How do teachers decide whether they know something or not? What gives
them the right to make these statements about management or human behavior,
or history, or religion, or the role of art in the world, or the nature
of language--things of which they cannot, in fact, have complete, personal,
direct knowledge? What kind of witness is it that they bear? What process
have they been through? How did they start and how do they know when they
have finished? You will recognize these questions, and the kind of thinking
they imply, as among the bases of all decision-making, and I am certain
they are also as much a part of criminal investigation as they seem to
be on TV, despite the fantasy element. They are the backbone of research
in higher education whatever the topic, and their shared, almost unavoidable
presence is the reason why good teaching and good research go together.
These
are things that teachers pass down. For me, algebra has always been a
hurdle and nothing more, because that's what my algebra teacher so plainly
thought. Students are not merely constant observers but good ones. In
fact, to anticipate a little bit, there is research on that question.

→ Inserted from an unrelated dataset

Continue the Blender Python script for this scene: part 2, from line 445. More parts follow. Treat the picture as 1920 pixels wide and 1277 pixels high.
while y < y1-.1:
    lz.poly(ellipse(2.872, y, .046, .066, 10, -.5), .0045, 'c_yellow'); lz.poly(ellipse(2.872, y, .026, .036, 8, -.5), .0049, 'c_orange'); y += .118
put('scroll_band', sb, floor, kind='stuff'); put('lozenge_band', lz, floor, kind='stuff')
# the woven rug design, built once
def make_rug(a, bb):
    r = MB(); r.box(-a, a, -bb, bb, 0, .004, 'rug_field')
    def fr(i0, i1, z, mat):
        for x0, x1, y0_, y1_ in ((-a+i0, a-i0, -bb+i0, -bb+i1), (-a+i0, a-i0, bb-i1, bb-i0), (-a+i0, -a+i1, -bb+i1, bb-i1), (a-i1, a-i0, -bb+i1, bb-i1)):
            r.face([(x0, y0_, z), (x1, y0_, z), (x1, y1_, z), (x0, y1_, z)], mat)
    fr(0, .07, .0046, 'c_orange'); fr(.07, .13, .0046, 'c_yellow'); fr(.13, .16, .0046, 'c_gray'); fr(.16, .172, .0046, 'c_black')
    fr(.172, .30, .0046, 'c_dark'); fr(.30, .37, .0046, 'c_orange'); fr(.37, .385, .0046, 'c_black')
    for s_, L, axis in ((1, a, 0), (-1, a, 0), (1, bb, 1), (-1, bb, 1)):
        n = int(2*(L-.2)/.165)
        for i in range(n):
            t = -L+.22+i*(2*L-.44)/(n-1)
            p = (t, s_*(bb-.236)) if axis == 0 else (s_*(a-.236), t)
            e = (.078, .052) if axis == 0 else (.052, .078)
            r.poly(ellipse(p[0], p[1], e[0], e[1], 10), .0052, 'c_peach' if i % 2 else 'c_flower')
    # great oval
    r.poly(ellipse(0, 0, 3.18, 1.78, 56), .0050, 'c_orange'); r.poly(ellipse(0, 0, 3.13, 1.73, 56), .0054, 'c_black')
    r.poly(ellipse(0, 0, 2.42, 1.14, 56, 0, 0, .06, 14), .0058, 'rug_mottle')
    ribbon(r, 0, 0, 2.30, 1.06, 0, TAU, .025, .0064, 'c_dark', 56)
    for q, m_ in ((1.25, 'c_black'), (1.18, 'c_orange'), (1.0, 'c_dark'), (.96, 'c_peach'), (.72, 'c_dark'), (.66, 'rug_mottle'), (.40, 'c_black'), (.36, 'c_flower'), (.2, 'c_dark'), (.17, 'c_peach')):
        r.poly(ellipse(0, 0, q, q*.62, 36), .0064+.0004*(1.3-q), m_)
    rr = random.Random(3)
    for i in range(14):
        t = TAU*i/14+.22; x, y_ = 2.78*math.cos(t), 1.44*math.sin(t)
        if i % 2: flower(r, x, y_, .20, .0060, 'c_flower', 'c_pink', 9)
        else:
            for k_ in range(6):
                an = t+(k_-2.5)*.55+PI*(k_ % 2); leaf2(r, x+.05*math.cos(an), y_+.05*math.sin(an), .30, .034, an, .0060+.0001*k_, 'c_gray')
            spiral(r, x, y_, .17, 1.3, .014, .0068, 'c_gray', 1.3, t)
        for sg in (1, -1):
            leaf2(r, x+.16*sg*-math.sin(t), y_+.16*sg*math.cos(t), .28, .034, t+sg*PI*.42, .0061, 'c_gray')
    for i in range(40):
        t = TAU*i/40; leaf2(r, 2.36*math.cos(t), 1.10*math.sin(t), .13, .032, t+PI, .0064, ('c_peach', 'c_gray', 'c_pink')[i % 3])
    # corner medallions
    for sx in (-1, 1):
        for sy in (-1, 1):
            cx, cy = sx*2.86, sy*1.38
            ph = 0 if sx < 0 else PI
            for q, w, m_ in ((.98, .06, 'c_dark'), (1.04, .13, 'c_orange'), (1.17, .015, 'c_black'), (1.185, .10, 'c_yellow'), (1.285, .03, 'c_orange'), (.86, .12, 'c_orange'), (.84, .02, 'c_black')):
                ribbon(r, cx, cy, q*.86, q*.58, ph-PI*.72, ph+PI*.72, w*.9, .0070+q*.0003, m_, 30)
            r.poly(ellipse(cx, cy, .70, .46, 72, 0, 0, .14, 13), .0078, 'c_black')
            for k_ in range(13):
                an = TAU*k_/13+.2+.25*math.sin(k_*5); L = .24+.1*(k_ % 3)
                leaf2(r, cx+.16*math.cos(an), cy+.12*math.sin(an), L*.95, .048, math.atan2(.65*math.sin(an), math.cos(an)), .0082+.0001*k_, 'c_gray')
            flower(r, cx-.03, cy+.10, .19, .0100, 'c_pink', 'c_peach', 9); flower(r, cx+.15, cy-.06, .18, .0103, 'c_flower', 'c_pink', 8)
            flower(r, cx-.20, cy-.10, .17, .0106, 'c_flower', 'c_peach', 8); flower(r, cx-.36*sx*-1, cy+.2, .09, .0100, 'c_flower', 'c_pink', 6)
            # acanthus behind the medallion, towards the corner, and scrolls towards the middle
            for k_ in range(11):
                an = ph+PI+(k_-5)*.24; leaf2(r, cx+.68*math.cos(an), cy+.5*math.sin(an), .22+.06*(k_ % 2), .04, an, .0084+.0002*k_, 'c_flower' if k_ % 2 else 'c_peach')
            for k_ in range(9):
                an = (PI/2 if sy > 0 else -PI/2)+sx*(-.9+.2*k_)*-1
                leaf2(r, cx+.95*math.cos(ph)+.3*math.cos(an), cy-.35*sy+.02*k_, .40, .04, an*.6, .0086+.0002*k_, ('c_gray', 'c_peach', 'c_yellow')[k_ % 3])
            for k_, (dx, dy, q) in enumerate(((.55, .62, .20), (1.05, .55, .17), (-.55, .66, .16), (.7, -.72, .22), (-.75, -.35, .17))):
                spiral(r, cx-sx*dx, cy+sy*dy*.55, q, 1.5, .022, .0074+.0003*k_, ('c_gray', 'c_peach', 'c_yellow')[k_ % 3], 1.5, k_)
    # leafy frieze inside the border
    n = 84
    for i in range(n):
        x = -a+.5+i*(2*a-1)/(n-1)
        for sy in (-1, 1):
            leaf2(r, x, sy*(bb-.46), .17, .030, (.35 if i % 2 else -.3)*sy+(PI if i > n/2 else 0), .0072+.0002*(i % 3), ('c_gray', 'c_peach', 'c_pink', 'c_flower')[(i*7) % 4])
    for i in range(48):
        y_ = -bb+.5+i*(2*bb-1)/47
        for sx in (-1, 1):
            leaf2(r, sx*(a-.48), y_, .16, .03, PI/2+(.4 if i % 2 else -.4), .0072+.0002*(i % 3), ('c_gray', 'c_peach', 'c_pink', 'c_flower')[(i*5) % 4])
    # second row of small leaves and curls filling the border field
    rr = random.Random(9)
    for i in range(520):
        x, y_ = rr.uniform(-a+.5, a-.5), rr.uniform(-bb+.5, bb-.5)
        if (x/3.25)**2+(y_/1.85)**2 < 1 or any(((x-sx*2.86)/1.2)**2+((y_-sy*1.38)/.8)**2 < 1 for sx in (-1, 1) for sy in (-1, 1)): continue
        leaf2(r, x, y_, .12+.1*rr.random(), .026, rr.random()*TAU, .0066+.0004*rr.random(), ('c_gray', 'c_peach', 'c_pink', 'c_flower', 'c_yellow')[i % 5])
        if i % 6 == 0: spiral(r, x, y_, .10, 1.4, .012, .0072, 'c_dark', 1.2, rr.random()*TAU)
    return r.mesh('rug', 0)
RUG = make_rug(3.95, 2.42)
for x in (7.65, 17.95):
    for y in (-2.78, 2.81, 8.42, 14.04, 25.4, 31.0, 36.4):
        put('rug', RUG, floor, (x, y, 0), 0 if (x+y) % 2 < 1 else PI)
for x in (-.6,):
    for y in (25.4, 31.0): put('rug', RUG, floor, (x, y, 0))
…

It is something that can be studied systematically, and it has been. Students
are good observers, though they may not see what we planned for them to
see, and certainly will not see only what we want. After all, they are
going to get grades and certificates; and, besides, the best ones realize
from the start that they are going to have to be able to do what we do
and had better find out everything they can about whatever it is. Obviously
things can go wrong. A teacher who is not interested in the subject is
not going to stop making statements about the world for that reason. But
that teacher will model a lack of involvement. You have all been through
that, and I bet no one in this room wants to be that kind of model. Research
work is, in the first instance, proof that we are interested in what we
do, and in that sense it serves as a guarantee of our teaching. But I
will suggest shortly that there are even better ways for the teacher to
think about the role of research, ways that will serve us and the students
both.
How,
then, does the experience as a whole look to the practitioner? I won't
make too much of this, but even literary scholars are detectives in their
way. I have a trio of brief examples that touch on areas that might even
be of concern to law enforcement professionals--theft, incest, suicide--even
though these events happened a long time ago and are now of interest not
as open cases but primarily as examples of types of investigation and
as object lessons or case studies. As research cases, they involve such
matters as excessive reliance on circumstantial evidence, or the unreliability
of witnesses, which are important to academic researchers not just because
they affect what we say in our books and in class but because they embody
the processes of thinking, deciding, judging, and saying, which entwine
to make teaching and research both work in the same direction.